Kitab Mikha, sebuah pengantar kenabian yang kaya akan peringatan dan janji, menyoroti banyak tema penting dalam hubungan antara Allah dan umat-Nya. Salah satu ayat yang paling kuat dan menggugah dari kitab ini adalah Mikha 2:2. Ayat ini bukan sekadar sebuah deskripsi tentang perilaku buruk, melainkan sebuah kritik tajam terhadap ketidakadilan sosial, keserakahan, dan pelanggaran hak-hak dasar yang terjadi di kalangan masyarakat Israel pada zamannya. Kata-kata yang digunakan oleh nabi Mikha sangat lugas dan menggambarkan sebuah tindakan yang disengaja dan terencana: "Mereka berangan-angan untuk memperoleh tanah dan merebutnya, rumah-rumah dan memilikinya; mereka memeras rumah tangga, dan setiap orang mengambil miliknya."
Ayat ini membawa kita pada gambaran sebuah masyarakat yang telah kehilangan arah moralnya. "Berangan-angan untuk memperoleh tanah dan merebutnya" menunjukkan keinginan yang membara untuk memperluas kekayaan dan kekuasaan, bukan melalui usaha yang sah atau pembagian yang adil, melainkan melalui cara-cara paksaan dan penindasan. Tanah dan rumah dalam konteks budaya Israel kuno bukanlah sekadar properti; mereka adalah fondasi kehidupan, warisan keluarga, dan jaminan keberlangsungan hidup. Ketika tanah dan rumah direbut secara tidak adil, itu berarti menghancurkan mata pencaharian, memutus garis keturunan, dan merenggut masa depan banyak orang.
Frasa "mereka memeras rumah tangga, dan setiap orang mengambil miliknya" semakin memperdalam pemahaman kita tentang sifat kejahatan ini.

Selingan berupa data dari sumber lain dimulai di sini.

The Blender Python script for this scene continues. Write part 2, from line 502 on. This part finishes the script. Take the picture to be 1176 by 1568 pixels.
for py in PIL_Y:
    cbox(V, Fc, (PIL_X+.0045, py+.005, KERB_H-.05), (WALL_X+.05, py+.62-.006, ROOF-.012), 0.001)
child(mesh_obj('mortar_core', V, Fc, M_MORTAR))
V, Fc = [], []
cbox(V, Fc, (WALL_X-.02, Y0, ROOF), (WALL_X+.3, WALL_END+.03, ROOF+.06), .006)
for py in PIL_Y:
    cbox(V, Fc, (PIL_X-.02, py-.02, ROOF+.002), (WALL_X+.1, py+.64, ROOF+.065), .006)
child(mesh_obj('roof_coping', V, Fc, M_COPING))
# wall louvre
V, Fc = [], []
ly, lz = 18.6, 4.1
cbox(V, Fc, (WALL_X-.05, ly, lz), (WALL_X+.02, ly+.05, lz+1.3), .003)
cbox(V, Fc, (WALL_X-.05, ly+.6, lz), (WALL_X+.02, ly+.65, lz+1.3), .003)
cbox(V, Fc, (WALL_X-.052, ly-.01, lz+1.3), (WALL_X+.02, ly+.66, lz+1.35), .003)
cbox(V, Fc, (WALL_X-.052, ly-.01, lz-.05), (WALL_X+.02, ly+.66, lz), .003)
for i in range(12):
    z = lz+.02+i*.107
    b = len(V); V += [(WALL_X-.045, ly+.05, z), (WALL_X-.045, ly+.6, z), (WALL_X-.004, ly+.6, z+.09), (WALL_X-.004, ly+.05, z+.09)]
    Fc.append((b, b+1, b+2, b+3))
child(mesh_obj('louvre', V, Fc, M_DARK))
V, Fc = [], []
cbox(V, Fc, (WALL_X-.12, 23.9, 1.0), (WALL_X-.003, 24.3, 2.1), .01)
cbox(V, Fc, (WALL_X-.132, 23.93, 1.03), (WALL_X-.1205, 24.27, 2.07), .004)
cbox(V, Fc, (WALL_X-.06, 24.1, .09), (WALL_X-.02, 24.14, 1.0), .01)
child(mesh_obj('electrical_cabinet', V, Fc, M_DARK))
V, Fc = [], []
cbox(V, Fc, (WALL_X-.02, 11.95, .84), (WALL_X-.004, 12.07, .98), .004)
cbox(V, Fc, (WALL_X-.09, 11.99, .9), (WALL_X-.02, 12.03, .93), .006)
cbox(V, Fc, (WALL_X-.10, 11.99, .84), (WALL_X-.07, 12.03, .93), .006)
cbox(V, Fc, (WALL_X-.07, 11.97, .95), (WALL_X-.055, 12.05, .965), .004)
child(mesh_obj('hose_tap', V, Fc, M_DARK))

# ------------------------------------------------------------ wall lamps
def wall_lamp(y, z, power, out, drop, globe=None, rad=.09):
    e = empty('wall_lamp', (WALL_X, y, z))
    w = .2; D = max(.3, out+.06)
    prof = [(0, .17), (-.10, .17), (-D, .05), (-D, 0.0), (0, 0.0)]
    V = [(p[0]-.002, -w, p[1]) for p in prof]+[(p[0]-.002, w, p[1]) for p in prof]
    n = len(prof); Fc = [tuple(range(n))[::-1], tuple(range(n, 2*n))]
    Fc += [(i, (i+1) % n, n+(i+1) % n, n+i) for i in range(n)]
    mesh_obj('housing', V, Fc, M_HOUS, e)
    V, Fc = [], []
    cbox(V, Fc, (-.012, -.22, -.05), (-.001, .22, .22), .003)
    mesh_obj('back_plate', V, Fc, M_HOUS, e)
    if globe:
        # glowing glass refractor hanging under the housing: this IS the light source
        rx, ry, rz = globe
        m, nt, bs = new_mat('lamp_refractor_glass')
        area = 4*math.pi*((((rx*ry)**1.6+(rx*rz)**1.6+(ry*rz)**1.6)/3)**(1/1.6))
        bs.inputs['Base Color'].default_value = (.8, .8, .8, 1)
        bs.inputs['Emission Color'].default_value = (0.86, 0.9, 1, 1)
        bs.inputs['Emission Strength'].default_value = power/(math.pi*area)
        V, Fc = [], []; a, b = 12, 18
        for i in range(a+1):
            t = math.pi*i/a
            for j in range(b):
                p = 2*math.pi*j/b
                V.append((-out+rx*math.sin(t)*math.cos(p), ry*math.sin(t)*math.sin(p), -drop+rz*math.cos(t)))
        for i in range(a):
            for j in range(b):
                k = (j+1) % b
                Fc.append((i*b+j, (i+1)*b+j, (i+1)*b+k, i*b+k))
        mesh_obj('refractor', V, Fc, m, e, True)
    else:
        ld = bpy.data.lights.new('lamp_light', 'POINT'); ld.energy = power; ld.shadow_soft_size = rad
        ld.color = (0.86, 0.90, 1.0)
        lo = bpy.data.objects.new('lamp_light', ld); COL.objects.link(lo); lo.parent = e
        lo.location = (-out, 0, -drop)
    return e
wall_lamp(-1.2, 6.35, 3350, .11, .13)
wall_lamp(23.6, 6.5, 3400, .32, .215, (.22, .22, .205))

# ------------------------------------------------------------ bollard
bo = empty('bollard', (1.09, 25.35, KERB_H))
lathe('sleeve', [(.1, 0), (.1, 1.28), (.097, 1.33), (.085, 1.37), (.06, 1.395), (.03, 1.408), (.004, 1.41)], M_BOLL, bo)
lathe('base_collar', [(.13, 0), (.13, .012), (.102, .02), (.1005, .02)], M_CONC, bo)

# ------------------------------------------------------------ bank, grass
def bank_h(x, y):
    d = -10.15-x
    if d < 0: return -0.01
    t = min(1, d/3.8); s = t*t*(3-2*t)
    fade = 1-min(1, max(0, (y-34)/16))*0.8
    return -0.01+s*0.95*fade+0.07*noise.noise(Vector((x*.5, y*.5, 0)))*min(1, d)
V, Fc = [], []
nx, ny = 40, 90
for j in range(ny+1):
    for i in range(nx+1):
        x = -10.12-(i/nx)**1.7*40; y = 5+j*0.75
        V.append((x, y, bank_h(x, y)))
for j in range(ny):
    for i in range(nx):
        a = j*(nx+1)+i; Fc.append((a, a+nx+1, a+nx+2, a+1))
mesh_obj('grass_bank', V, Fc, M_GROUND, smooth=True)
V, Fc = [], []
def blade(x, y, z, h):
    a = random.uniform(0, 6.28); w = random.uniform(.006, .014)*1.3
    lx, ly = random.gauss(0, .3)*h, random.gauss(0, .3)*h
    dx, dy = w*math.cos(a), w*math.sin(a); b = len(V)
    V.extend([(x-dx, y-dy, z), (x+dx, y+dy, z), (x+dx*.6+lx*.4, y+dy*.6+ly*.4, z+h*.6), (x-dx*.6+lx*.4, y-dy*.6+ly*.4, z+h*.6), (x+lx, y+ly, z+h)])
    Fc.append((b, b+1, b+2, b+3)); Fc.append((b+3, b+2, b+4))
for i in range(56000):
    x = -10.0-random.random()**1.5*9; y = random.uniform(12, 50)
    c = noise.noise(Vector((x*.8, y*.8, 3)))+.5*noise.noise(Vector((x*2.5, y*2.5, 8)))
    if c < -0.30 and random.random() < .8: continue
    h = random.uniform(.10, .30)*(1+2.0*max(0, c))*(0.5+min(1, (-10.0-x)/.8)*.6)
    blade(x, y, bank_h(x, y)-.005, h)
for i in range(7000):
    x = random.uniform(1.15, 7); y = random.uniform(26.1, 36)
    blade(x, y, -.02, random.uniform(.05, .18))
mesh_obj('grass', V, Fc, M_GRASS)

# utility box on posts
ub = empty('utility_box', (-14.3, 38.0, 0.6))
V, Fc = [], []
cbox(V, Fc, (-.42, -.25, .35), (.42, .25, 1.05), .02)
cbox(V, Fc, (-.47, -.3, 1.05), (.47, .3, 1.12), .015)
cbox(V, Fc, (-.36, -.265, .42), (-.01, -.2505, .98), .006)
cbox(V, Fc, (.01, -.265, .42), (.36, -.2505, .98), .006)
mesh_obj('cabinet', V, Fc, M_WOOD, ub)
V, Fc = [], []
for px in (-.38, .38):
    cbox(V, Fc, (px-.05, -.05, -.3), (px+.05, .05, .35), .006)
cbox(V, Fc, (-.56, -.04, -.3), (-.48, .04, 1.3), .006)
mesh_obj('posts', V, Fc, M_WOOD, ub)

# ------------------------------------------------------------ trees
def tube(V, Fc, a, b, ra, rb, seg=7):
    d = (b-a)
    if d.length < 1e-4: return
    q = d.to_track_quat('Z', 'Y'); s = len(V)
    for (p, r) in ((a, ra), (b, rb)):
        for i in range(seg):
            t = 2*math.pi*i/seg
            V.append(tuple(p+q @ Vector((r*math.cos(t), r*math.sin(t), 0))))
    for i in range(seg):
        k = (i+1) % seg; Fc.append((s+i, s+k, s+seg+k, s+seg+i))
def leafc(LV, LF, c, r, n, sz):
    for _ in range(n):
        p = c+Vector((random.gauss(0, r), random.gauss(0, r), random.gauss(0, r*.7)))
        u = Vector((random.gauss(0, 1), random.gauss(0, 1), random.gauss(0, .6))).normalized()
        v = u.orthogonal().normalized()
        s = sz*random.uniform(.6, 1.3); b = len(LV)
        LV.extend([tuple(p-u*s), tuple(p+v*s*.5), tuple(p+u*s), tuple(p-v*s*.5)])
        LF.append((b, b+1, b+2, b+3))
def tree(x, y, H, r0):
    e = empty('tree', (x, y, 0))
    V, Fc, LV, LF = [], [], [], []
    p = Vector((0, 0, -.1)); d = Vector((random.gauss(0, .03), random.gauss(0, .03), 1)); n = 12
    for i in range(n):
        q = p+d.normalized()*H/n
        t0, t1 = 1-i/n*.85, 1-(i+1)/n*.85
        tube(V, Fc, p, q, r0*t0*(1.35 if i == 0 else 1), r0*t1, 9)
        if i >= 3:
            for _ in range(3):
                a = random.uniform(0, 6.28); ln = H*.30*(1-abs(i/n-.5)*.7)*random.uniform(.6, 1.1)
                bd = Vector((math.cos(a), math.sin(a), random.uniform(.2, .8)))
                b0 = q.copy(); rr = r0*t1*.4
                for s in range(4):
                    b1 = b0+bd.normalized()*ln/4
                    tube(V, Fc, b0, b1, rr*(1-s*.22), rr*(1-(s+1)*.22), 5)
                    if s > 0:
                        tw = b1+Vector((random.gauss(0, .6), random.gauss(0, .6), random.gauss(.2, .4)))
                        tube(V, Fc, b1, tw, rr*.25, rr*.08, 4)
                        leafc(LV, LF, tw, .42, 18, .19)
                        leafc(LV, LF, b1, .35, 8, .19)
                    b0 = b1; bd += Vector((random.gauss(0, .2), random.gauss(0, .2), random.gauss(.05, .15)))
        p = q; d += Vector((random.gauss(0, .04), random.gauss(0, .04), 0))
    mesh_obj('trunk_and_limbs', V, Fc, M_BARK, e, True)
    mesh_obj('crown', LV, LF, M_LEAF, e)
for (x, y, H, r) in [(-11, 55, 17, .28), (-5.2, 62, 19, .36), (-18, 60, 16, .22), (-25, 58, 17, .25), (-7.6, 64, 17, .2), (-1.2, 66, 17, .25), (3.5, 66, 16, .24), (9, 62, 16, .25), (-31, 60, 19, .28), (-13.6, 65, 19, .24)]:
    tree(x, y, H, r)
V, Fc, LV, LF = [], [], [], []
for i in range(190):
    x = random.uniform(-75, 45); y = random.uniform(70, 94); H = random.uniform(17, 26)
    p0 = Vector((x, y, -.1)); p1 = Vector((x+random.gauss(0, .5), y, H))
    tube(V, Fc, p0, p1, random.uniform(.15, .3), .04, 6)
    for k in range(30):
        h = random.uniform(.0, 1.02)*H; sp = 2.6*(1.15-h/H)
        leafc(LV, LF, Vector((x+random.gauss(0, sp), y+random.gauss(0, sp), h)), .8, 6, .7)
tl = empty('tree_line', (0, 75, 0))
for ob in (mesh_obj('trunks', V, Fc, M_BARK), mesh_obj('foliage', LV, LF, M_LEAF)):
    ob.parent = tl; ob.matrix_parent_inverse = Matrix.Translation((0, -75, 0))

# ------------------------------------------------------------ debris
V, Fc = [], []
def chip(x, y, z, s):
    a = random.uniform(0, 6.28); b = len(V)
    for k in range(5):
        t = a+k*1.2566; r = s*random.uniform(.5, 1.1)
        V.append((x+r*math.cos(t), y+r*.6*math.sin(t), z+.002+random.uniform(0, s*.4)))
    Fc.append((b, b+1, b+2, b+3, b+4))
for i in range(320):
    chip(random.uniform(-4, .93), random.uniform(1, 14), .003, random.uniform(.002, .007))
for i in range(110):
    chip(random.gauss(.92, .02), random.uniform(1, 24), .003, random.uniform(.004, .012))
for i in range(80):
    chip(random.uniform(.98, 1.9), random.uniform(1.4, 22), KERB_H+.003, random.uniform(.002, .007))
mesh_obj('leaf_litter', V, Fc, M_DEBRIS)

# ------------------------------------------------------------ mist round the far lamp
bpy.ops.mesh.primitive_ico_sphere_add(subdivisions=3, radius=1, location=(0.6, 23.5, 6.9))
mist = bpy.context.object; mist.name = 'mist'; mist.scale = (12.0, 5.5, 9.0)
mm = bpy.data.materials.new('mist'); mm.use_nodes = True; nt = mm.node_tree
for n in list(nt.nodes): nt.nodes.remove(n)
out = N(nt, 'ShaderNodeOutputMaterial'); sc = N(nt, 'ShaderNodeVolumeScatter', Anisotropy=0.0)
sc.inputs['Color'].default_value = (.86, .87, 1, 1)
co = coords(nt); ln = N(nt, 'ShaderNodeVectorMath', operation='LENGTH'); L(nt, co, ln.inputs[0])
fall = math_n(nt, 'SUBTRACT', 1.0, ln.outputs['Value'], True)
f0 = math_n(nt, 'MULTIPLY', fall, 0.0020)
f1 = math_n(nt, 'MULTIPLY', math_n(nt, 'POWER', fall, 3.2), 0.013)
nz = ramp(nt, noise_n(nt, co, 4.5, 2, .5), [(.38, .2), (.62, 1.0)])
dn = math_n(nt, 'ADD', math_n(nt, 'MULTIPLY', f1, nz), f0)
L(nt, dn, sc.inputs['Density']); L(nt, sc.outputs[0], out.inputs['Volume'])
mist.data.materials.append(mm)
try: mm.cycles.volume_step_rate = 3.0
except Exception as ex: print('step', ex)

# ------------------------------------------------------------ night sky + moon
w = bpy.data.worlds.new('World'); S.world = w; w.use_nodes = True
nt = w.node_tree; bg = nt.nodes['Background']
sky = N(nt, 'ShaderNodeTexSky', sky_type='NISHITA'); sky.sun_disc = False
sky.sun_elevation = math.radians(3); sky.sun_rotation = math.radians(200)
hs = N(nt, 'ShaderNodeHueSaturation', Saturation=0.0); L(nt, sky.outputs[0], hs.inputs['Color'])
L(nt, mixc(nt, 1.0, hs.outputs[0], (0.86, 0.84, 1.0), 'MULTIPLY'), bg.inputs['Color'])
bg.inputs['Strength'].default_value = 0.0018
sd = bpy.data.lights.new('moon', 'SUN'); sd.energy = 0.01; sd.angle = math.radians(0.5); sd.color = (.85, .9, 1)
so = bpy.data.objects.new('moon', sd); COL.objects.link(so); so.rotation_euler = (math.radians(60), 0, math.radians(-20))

Perampasan tidak hanya terjadi pada skala besar, tetapi juga menyentuh kehidupan individu dan keluarga secara langsung. Kata "memeras" menyiratkan penggunaan kekuatan, intimidasi, atau manipulasi untuk mengambil apa yang bukan milik mereka. Ini adalah gambaran pengkhianatan terhadap nilai-nilai kemanusiaan dan keadilan yang seharusnya dijunjung tinggi. Ironisnya, ayat ini juga menyebutkan "setiap orang mengambil miliknya," yang mungkin terdengar kontradiktif. Namun, dalam konteks ini, "miliknya" bukan berarti hak yang sah, melainkan apa yang berhasil mereka rampas dengan cara yang tidak benar. Ini menunjukkan bahwa keserakahan telah merajalela, dan norma-norma moral telah terdistorsi sedemikian rupa sehingga perampasan dianggap sebagai "hak" bagi para penindas.
Implikasi dari tindakan-tindakan yang digambarkan dalam Mikha 2:2 sangat luas. Allah, melalui nabi-Nya, menunjukkan bahwa Dia sangat peduli terhadap keadilan sosial. Perilaku seperti ini tidak akan luput dari perhatian ilahi dan pasti akan membawa konsekuensi. Ayat ini menjadi pengingat abadi bagi setiap generasi bahwa kekayaan yang diperoleh melalui penindasan dan keserakahan tidak akan bertahan lama dan pasti akan mendatangkan murka Allah. Lebih jauh lagi, ayat ini menggemakan prinsip keadilan yang mendasar: bahwa setiap individu memiliki hak untuk hidup dengan aman, memiliki hasil jerih payahnya, dan tidak ditindas oleh mereka yang berkuasa. Pesan Mikha 2:2 terus relevan hingga kini, mengingatkan kita untuk selalu waspada terhadap segala bentuk ketidakadilan dan berjuang untuk tegaknya kebenaran serta kemakmuran yang merata bagi semua.